L’Université de Neuchâtel a décroché un subside de plus de 3 millions de francs sur quatre ans pour une étude pionnière des collections botaniques de Jean-Jacques Rousseau et de plusieurs de ses contemporains. Cette étude, interfacultaire par excellence, combine de manière originale des observations et des techniques venues des sciences naturelles et de l’histoire de la littérature. Elle fait partie de la nouvelle liste de projets Sinergia soutenus par le Fonds national suisse de la recherche scientifique (FNS).
Intitulé Héritages botaniques des Lumières : exploration de sources et d’herbiers historiques à l’intersection des lettres et des sciences, le projet rassemble les collections botaniques du XVIIIe siècle encore méconnues de Jean-Jacques Rousseau (1712-1778) et de plusieurs de ses contemporains.
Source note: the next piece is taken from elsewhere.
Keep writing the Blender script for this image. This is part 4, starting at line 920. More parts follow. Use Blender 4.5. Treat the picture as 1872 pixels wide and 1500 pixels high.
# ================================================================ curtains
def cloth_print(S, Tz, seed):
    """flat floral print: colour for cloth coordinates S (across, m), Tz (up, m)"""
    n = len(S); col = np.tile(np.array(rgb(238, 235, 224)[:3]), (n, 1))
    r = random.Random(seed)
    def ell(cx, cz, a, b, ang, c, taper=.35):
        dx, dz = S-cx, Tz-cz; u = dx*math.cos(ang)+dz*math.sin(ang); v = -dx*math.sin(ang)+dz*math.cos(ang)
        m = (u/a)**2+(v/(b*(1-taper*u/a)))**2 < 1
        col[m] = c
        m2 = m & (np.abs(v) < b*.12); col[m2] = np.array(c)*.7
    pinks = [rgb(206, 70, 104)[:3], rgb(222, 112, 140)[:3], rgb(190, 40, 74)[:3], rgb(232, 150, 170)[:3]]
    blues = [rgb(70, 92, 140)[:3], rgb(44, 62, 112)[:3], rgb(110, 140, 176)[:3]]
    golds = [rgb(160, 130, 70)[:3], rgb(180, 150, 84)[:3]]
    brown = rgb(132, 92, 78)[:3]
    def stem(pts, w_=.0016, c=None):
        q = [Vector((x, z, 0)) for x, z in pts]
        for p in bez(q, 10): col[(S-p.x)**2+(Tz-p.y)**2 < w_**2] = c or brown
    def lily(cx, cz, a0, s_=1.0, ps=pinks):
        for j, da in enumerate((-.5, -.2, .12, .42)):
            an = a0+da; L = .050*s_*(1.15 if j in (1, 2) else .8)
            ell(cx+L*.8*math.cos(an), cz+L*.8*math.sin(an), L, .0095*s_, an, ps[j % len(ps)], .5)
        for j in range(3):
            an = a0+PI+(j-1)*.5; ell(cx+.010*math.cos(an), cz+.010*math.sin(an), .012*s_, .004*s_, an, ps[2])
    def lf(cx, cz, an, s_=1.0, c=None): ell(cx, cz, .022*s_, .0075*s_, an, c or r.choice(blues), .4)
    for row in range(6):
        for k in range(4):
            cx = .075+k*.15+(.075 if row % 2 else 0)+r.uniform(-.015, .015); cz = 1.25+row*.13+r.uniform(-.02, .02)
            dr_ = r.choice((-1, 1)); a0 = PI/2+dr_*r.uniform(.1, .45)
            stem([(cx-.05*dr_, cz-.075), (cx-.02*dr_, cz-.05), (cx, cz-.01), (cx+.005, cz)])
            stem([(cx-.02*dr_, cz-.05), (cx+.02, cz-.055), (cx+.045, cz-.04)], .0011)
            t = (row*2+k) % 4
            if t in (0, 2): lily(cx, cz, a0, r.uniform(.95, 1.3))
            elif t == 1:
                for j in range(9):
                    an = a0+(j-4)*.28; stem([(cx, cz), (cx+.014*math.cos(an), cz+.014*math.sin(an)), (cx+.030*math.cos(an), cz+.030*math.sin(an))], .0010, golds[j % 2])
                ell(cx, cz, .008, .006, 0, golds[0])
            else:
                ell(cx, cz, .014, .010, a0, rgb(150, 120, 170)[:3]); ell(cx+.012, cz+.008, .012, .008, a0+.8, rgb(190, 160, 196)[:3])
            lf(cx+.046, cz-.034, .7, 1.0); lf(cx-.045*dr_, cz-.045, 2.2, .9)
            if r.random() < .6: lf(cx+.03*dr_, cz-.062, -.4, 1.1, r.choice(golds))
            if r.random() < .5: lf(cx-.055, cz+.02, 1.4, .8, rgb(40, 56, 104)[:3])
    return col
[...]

Porté par Jason Grant, professeur de botanique et conservateur des herbiers, et Nathalie Vuillemin, professeure en littérature et savoirs, il implique également Timothée Léchot, spécialiste de la littérature du XVIIIe siècle et un des initiateurs de ce projet Sinergia dans lequel cet historien coordonnera les recherches autour de Rousseau et de la constitution d’un herbier virtuel. A ses côtés, le botaniste et taxonomiste Pierre-Emmanuel Du Pasquier s’intéressera plus particulièrement aux botanistes neuchâtelois du XVIIIe siècle et à l'étude de la flore du canton.
Le projet est donc né d’une volonté originale de mettre en commun des compétences en botanique et en histoire de la littérature pour comprendre les herbiers de Rousseau dispersés dans plusieurs institutions d’Europe et dont on n’a jamais étudié les spécimens dans leur ensemble.
Ces herbiers contiennent des plantes d’un botaniste amateur, Rousseau, mais aussi de nombreux spécimens d’un botaniste expérimenté, Jean-Baptiste Christian Fusée-Aublet. Ils seront le point de départ d’une réflexion ambitieuse sur l’alliance entre les sciences et les lettres au XVIIIe siècle et sur l’héritage botanique des Lumières. La recherche débutera officiellement en février 2020 pour une durée de quatre ans. Elle se décline en trois volets.
Numérisation de l’herbier
Le premier vise à numériser le dernier herbier de Rousseau et des spécimens qu’il a reçus de ses correspondants botanistes. Un travail alliant botanique, histoire et informatique permettra de reconstituer cette collection de près de 3000 plantes sous la forme d’un herbier virtuel, le premier du genre, qui envisage l’herbier historique comme une source à la fois pour l’histoire littéraire, l’histoire des sciences et la botanique contemporaine.
Cette plate-forme informatique profitera également aux deux autres volets du projet, dont celui centré sur le naturaliste français Fusée-Aublet connu pour ses herbiers, ses nombreux manuscrits et sa célèbre Histoire des plantes de la Guiane Françoise (1775). Sur le plan historique, il permettra d’explorer la construction d’une représentation des Antilles, focalisée notamment sur la nature des îles, et de comprendre le programme de «botanique coloniale» dirigé de Paris par les frères Antoine et Bernard de Jussieu. Sur le plan scientifique, il permettra de faire des progrès considérables dans la typification des nombreux spécimens tropicaux récoltés par le botaniste explorateur.
Le troisième volet se focalisera sur les herbiers et les manuscrits de trois botanistes neuchâtelois : Jean-Antoine d’Ivernois et Abraham Gagnebin (les premiers enseignants botanistes de Rousseau pendant son séjour en Suisse), et Jean-Frédéric Chaillet. Ces trois hommes sont à la base de la première étude systématique de la flore neuchâteloise. Une connaissance approfondie de leurs travaux permettra de comprendre l’évolution de la flore de cette région, notamment sur les plans biogéographique et environnemental entre le XVIIIe siècle et aujourd’hui.